Haskins man uses degree to enhance home PDF Print E-mail
Written by BILL RYAN Sentinel Garden Editor   
Thursday, 19 July 2012 08:56
Jamie Moosman next to a tree of 'Rose of Sharon's' at the entrance of his driveway. (Photos: Enoch Wu/Sentinel-Tribune)
HASKINS - Just off the main road in this sleepy village lies an impressive garden.
Jamie Moosman has regularly made improvements to his property and has successfully created a nice relaxing garden setting. After purchasing the house in 1991, he bought an adjoining lot five years later.
One of his first projects was to plant some additional items in the new lot to try to minimize people cutting through his property and to increase the privacy.
Among his more unusual plants is a deciduous shrub, called a Japanese Dappled Willow.
He says it is fast-growing and provides an interesting look.
Interestingly, when Moosman bought the house, he did not have much of an interest in gardening. However, a tiger lily that reminded him of an alien creature piqued his interest, and that interest flourished into his now abundant garden space.
The lily was found near his front porch and has also now found a place where it flourishes in his side yard.
His desire to learn more about gardening grew into a two-year degree from Owens Community College in landscape and turfgrass management.  Because of other commitments, he says it took him three years to complete the degree, graduating in 2005.
He currently has no plans to use the degree for a career, despite currently being unemployed.
"If it is a choice of making a living with gardening and hate it or keep it a hobby and love it, I chose to love it," he said.
That love is apparent in some of the details.
A view of part of Jamie Moosman's back yard and the variety of plants and trees.
Though apologetic for the lack of annuals, Moosman has maintained his perennials and has designed all the landscaping himself. Among his designs is to include accent lighting which highlights both his homes and his gardens.

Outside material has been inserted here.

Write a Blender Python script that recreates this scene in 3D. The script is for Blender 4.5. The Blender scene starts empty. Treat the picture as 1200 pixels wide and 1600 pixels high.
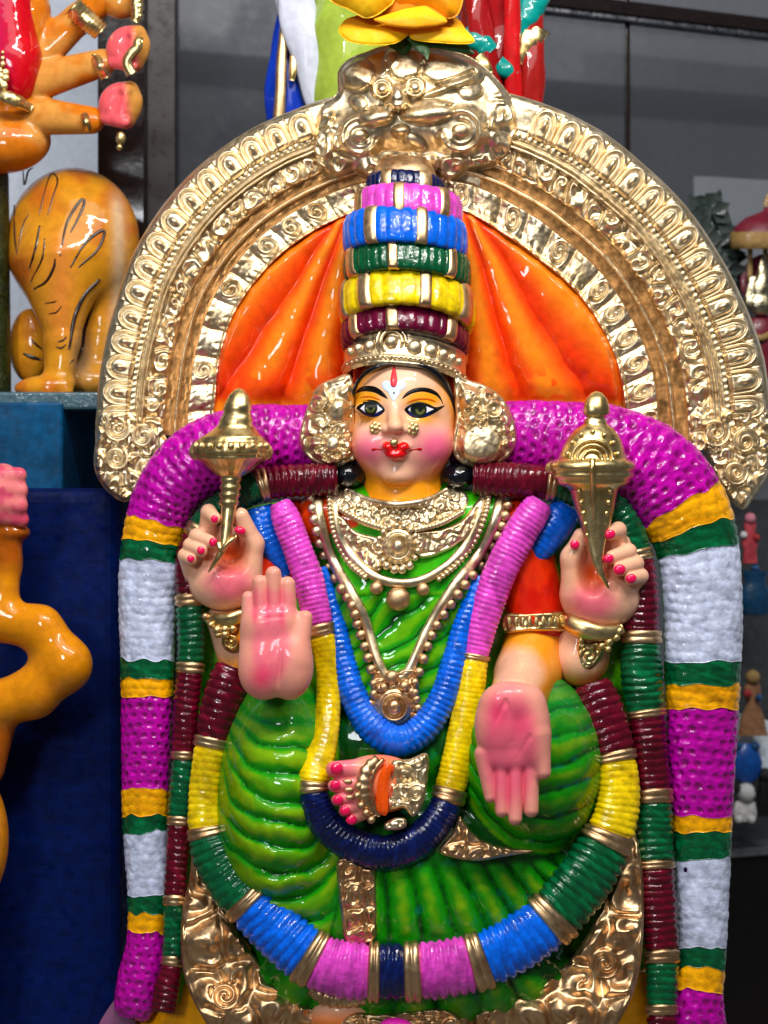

Being between jobs has limited his discretionary funds to do all he would like in the garden this year.
One of his special trees is a shingle oak tree dedicated to his late father, Dean.
Moosman says his garden areas bloom from mid-June straight through to September.
He also pointed to his hydrangea which was in full bloom with showy blue flowers. He explained the plant will either produce pink or blue flowers depending on the soil's  acidity. He was surprised with this year's blue as it has always bloomed pink in year's past. He said he added nothing to change the soil's pH levels.
Another of his show pieces is a towering Rose of Sharon hibiscus that sits along the road at the entrance to his driveway.
"That just says 'summer' to me," Moosman said of the rich colors in the vibrant flowering plant which was in full bloom at the Sentinel's visit.
On the other side of his driveway is an interesting spruce tree which has had all its lower branches removed. That was done primarily to allow he and others leaving his driveway a better view of traffic. A side benefit is it provides an ideal place for shade-loving plants.
A couple of tiger lilies in Jamie Moosman's yard.
Like most gardeners in this area, the heat and drought of the season has forced additional watering to keep his garden lush.
"They need the equivalent of half an inch of rain each week. Moosman says he waters each area twice a week in the absence of rain.
"You should water as early in the morning as possible. You want everything to be dry by the time the sun sets," he recommends.
One of the things the gardener learned, was the design factors of true landscaping.
"Design is like building rooms in outdoor spaces," he said.
His backyard room is a peaceful and restful area ideal for a casual visit or enjoyable place to relax.
One of his next "rooms" being planned for down the road is a "moon garden." He explained a moon garden consists primarily of white-shaded flowering plants. The white colors seem to glow when viewed at night lit only by the moon.